Extracted data entries
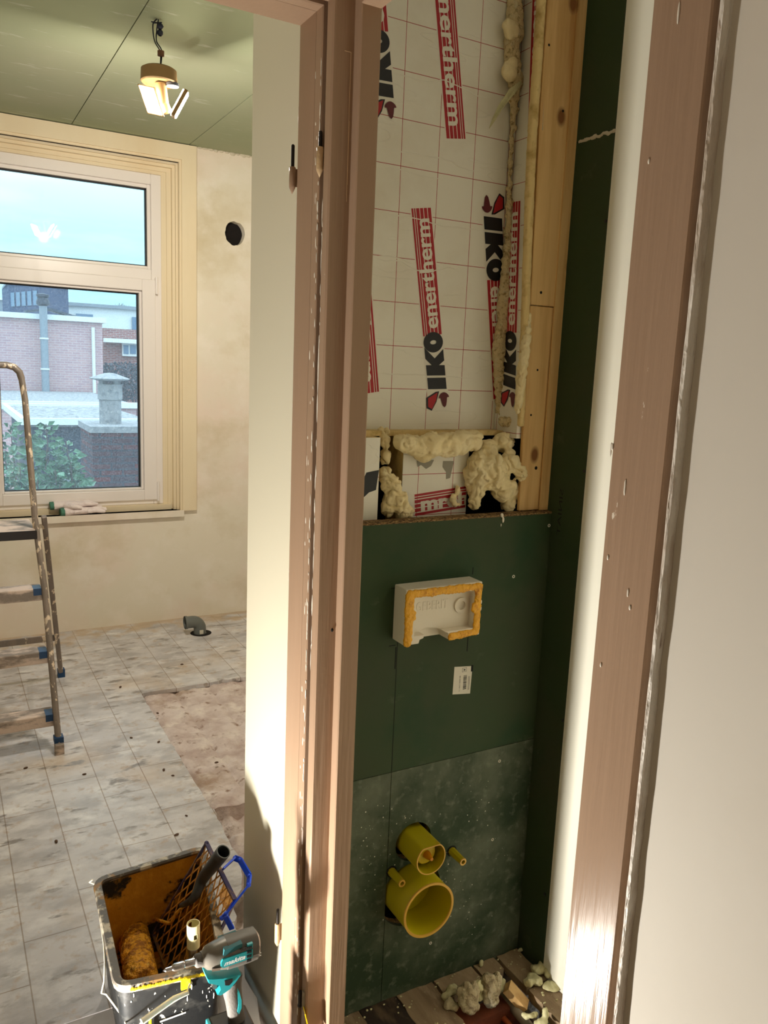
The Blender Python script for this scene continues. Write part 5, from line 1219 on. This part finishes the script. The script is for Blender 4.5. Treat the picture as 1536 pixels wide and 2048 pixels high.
# lattice with blue frame, leaning over the right rim
lt = thing('roller_lattice', (.45, 1.75, .05), 'blue-framed scraping lattice coated in ochre primer, leaning in the bucket', 'lattice')
TB, TF = onZ(413, 1686, .385), onZ(470, 1800, .345); BB = onZ(306, 1868, .10); BF = onZ(352, 1990, .10)
u_ = (TF - TB); v_ = (BB - TB); pn_ = u_.cross(v_).normalized()
BFp = TB + u_ + v_ * 1.0
def LP(s_, t): return TB + u_ * s_ * (1 + .25 * t) + v_ * t
bm = NB(); NS = 8
for i in range(-14, 30):
    # two families of slanted bars clipped to the unit square
    for fam in (1, -1):
        pts_ = []
        c0_ = i / 9.0
        def at(t): return c0_ + fam * t * .55
        ta_, tb_ = 0.0, 1.0
        # clip
        for tt in (0, 1): pass
        lo_t, hi_t = 0.0, 1.0
        if fam == 1: lo_t = max(lo_t, (0 - c0_) / .55); hi_t = min(hi_t, (1 - c0_) / .55)
        else: lo_t = max(lo_t, (c0_ - 1) / .55); hi_t = min(hi_t, (c0_ - 0) / .55)
        if hi_t - lo_t > .02:
            bar(bm, LP(at(lo_t), lo_t), LP(at(hi_t), hi_t), .0022 if fam == 1 else .0030, .0026, up=pn_)
obj('mesh_grid', bm, m_lattice, lt)
bm = NB()
bar(bm, LP(0, 0), LP(1, 0), .004, .012, up=pn_); bar(bm, LP(0, 0), LP(0, 1), .004, .008, up=pn_); bar(bm, LP(1, 0), LP(1, 1), .004, .008, up=pn_); bar(bm, LP(0, 1), LP(1, 1), .004, .008, up=pn_)
ball(bm, LP(0, 0), .006, 2); obj('frame_edge', bm, mat('blue_frame_smeared', S(56, 54, 96), .45, layers=[(S(150, 112, 52), 12, .48, .6, (1, 1, 1))], bump=.2, bscale=90), lt)
bm = NB(); K = [onZ(446, 1738, .375), onZ(470, 1716, .385), onZ(480, 1720, .388), onZ(499, 1752, .380), onZ(497, 1770, .372), onZ(452, 1828, .325), onZ(444, 1836, .312)]
for a_, b2_ in zip(K, K[1:]): bar(bm, a_, b2_, .0045, .014, up=(0.5, -.3, .8)); ball(bm, b2_, (.006, .006, .006), 2)
bar(bm, onZ(449, 1828, .325), onZ(464, 1858, .285), .005, .012, up=(.5, -.3, .8)); bar(bm, onZ(470, 1800, .345), onZ(446, 1836, .312), .005, .010, up=(.5, -.3, .8))
obj('hook', bm, m_blue, lt, smooth=False)
bm = NB(); pp = [onZ(x, y, .30) for x, y in ((448, 1766), (456, 1775), (462, 1800), (453, 1822), (446, 1812), (437, 1788))]
prism(bm, pp, (.003, -.001, -.003)); obj('primer_film', bm, m_primer, lt)

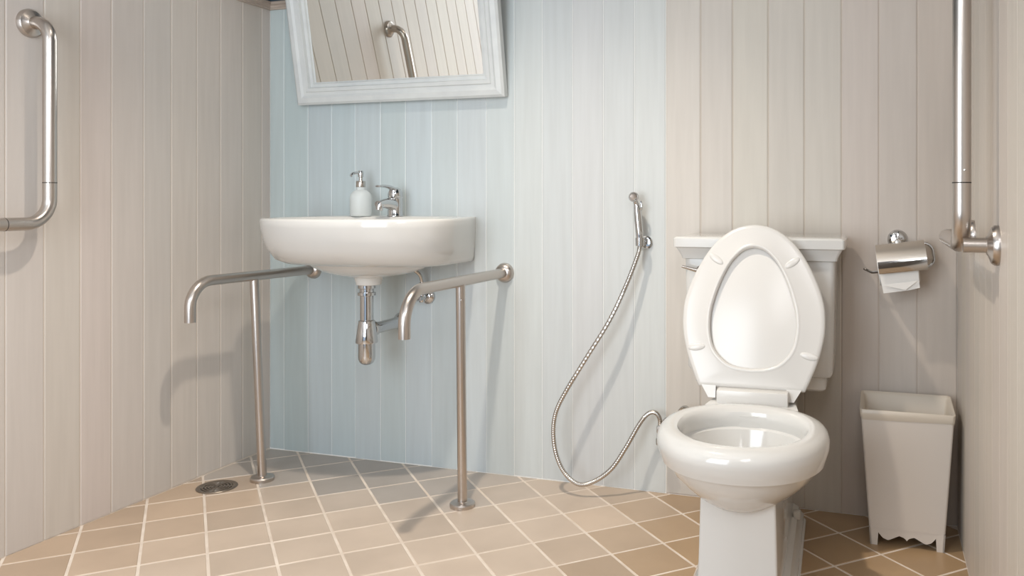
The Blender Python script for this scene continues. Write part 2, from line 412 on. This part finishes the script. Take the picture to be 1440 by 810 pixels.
for i, p in enumerate(P):
    t = i/(len(P)-1); hw = .014-.005*t; hh = .008-.0045*t
    rings.append([p+Vector((hw*math.cos(2*PI*k/16), 0, hh*math.sin(2*PI*k/16))) for k in range(16)])
ring_faces(bm, rings); part('lever', bm, 'chrome', tp)

# ------------------------------------------------------------------ soap dispenser
SX, SY = .426, -.075
sd = thing('soap_dispenser', 'frosted soap bottle with chrome pump standing on the back of the basin', 'soap dispenser', (SX, SY, .8268))
bm = bmesh.new(); lathe(bm, [(.031, 0), (.0345, .003), (.0355, .012), (.0355, .062), (.033, .073), (.024, .083), (.0155, .087), (.0145, .092), (.0145, .098)], 36, T((SX, SY, .8268))); part('bottle', bm, 'soapglass', sd)
bm = bmesh.new(); lathe(bm, [(.015, .096), (.0155, .098), (.0155, .114), (.0145, .116), (.006, .117), (.0055, .130)], 24, T((SX, SY, .8268))); part('collar', bm, 'satin', sd)
bm = bmesh.new(); lathe(bm, [(.0055, .128), (.009, .130), (.0095, .144), (.0075, .150), (0, .151)], 18, T((SX, SY, .8268)));
tube(bm, spline([(SX, SY, .8268+.143), (SX-.004, SY-.02, .8268+.143), (SX-.008, SY-.035, .8268+.139), (SX-.010, SY-.040, .8268+.130)], 4), [.0042]*13, 10); part('pump', bm, 'chrome', sd)

# ------------------------------------------------------------------ basin support rails
def rail(name, label, path, rad, post, flange, wallx, postr=.0135):
    t = thing(name, label, 'grab rail', (post[1][0], post[1][1], 0), 0, 'steel support rails beside the basin')
    bm = bmesh.new(); tube(bm, fillet(path, rad, 12), .0155, 24); part('rail_tube', bm, 'steel', t)
    bm = bmesh.new(); lathe(bm, [(.013, .0006), (.0132, -.0006)], 20, T(path[-1])); part('end_opening', bm, 'steel', t)
    bm = bmesh.new(); tube(bm, [post[0], post[1]], postr, 24); part('post', bm, 'steel', t)
    bm = bmesh.new(); lathe(bm, [(.036, 0), (.0365, .009), (.034, .0125), (.0165, .0135), (.0145, .015)], 36, T((post[1][0], post[1][1], .0))); part('floor_flange', bm, 'steel', t)
    bm = bmesh.new(); lathe(bm, [(.0155, .021), (.024, .018), (.0295, .011), (.0315, .004), (.0315, 0)], 36, OUT_Y(flange)); part('wall_flange', bm, 'steel', t)
    bm = bmesh.new(); lathe(bm, [(.0022, 0), (.0022, .0012), (.001, .0016)], 8, T((post[0][0]+.008, post[0][1]-.010, post[0][2]-.045), rx=PI/2, rz=.6)); part('screw', bm, 'chrome', t)
    return t
RX = .912
rail('support_rail', 'brushed steel support rail right of the basin, its post on the floor', [(RX, 0, .648), (RX, -.598, .648), (RX, -.598, .530)], .085,
     [(RX, -.300, .640), (RX, -.288, .004)], (RX, 0, .648), 0)
rail('support_rail', 'brushed steel support rail left of the basin, half hidden behind it', [(.185, 0, .639), (.165, -.530, .643), (.165, -.530, .528)], .075,
     [(.172, -.278, .640), (.208, -.283, .004)], (.185, 0, .639), 0)

# ------------------------------------------------------------------ wall grab bars
def flange_at(t, mtx, r=.036): 
    bm = bmesh.new(); lathe(bm, [(.0155, .020), (.019, .017), (r-.004, .012), (r, .006), (r, 0)], 36, mtx); part('wall_flange', bm, 'steel', t)
def gbar(label, x0, sx, xo, y, ztop, zbot, yend, joints, screws, bottom_flange):
    t = thing('grab_bar', label, 'grab bar', (x0, y, zbot), 0, 'L-shaped steel grab bars')
    if bottom_flange:
        path = [(x0, y, ztop), (x0+sx*xo, y, ztop), (x0+sx*xo, y, zbot), (x0+sx*xo, yend, zbot), (x0, yend, zbot)]
    else:
        path = [(x0, y, ztop), (x0+sx*xo, y, ztop), (x0+sx*xo, y, zbot), (x0+sx*xo, yend, zbot), (x0, yend, zbot)]
    bm = bmesh.new(); tube(bm, fillet(path, [.048, .062, .045], 12), .016, 26); part('bar_tube', bm, 'steel', t)
    mx = OUT_PX if sx > 0 else OUT_NX
    flange_at(t, mx((x0, y, ztop))); flange_at(t, mx((x0, yend, zbot)))
    if bottom_flange:
        flange_at(t, mx((x0, y+.0, zbot)))
        bm = bmesh.new(); tube(bm, [(x0, y, zbot), (x0+sx*(xo-.002), y, zbot)], .0135, 22); part('wall_stub', bm, 'steel', t)
    for p, ax in joints:
        bm = bmesh.new()
        m_ = T(p) if ax == 'z' else T(p, rx=PI/2)
        lathe(bm, [(.0158, -.0011), (.01625, -.0009), (.01625, .0009), (.0158, .0011)], 26, m_); part('joint_ring', bm, 'dark', t)
    for p in screws:
        bm = bmesh.new(); lathe(bm, [(.0024, 0), (.0024, .001), (.001, .0016)], 8, T(p, rx=PI/2)); part('screw', bm, 'satin', t)
    return t
gbar('L-shaped brushed steel grab bar on the left wall, beside the frame edge', 0, 1, .070, -.884, 1.329, .822, -1.55,
     [((.070, -.884, .924), 'z'), ((.070, -1.000, .822), 'y')], [], False)
gbar('L-shaped brushed steel grab bar on the right wall above the waste bin', WX, -1, .060, -.817, 1.40, .800, -.42,
     [((WX-.060, -.817, .912), 'z')], [(WX-.056, -.8328, .934)], True)

# ------------------------------------------------------------------ wall mirror, leaning forward from its lower edge
mr = thing('wall_mirror', 'framed mirror leaning forward above the basin, white painted moulded frame', 'mirror', (.532, -.004, 1.212))
LEAN = math.radians(10.5); MH = .62; MW = .392; FWd = .075
mr.rotation_euler = (LEAN, 0, 0)
fp = [(0, 0), (0, -.024), (.008, -.030), (.024, -.032), (.032, -.027), (.042, -.0265), (.045, -.030), (.056, -.030), (.059, -.020), (.069, -.018), (.072, -.012), (FWd, -.010), (FWd, 0)]
cor = [(-MW, 0), (MW, 0), (MW, MH), (-MW, MH)]; ins = [(1, 1), (-1, 1), (-1, -1), (1, -1)]
for k in range(4):
    a, b = k, (k+1) % 4; bm = bmesh.new()
    ring_faces(bm, [[Vector((cor[q][0]+ins[q][0]*d, y, cor[q][1]+ins[q][1]*d)) for d, y in fp] for q in (a, b)])
    o = obj('frame_rail' if k % 2 == 0 else 'frame_stile', bm, 'frame', mr, sharp=22)
bm = bmesh.new(); box(bm, -MW+FWd-.004, MW-FWd+.004, -.009, -.005, FWd-.004, MH-FWd+.004); obj('mirror_glass', bm, 'mirror', mr, smooth=False)
bm = bmesh.new(); box(bm, -MW+.01, MW-.01, -.004, -.001, .01, MH-.01); obj('backboard', bm, 'front', mr, smooth=False)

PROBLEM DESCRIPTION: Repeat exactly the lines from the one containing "by 810 pixels." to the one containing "bm, 'chrome', sd)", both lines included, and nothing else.

RESULT BELOW:
The Blender Python script for this scene continues. Write part 2, from line 412 on. This part finishes the script. Take the picture to be 1440 by 810 pixels.
for i, p in enumerate(P):
    t = i/(len(P)-1); hw = .014-.005*t; hh = .008-.0045*t
    rings.append([p+Vector((hw*math.cos(2*PI*k/16), 0, hh*math.sin(2*PI*k/16))) for k in range(16)])
ring_faces(bm, rings); part('lever', bm, 'chrome', tp)

# ------------------------------------------------------------------ soap dispenser
SX, SY = .426, -.075
sd = thing('soap_dispenser', 'frosted soap bottle with chrome pump standing on the back of the basin', 'soap dispenser', (SX, SY, .8268))
bm = bmesh.new(); lathe(bm, [(.031, 0), (.0345, .003), (.0355, .012), (.0355, .062), (.033, .073), (.024, .083), (.0155, .087), (.0145, .092), (.0145, .098)], 36, T((SX, SY, .8268))); part('bottle', bm, 'soapglass', sd)
bm = bmesh.new(); lathe(bm, [(.015, .096), (.0155, .098), (.0155, .114), (.0145, .116), (.006, .117), (.0055, .130)], 24, T((SX, SY, .8268))); part('collar', bm, 'satin', sd)
bm = bmesh.new(); lathe(bm, [(.0055, .128), (.009, .130), (.0095, .144), (.0075, .150), (0, .151)], 18, T((SX, SY, .8268)));
tube(bm, spline([(SX, SY, .8268+.143), (SX-.004, SY-.02, .8268+.143), (SX-.008, SY-.035, .8268+.139), (SX-.010, SY-.040, .8268+.130)], 4), [.0042]*13, 10); part('pump', bm, 'chrome', sd)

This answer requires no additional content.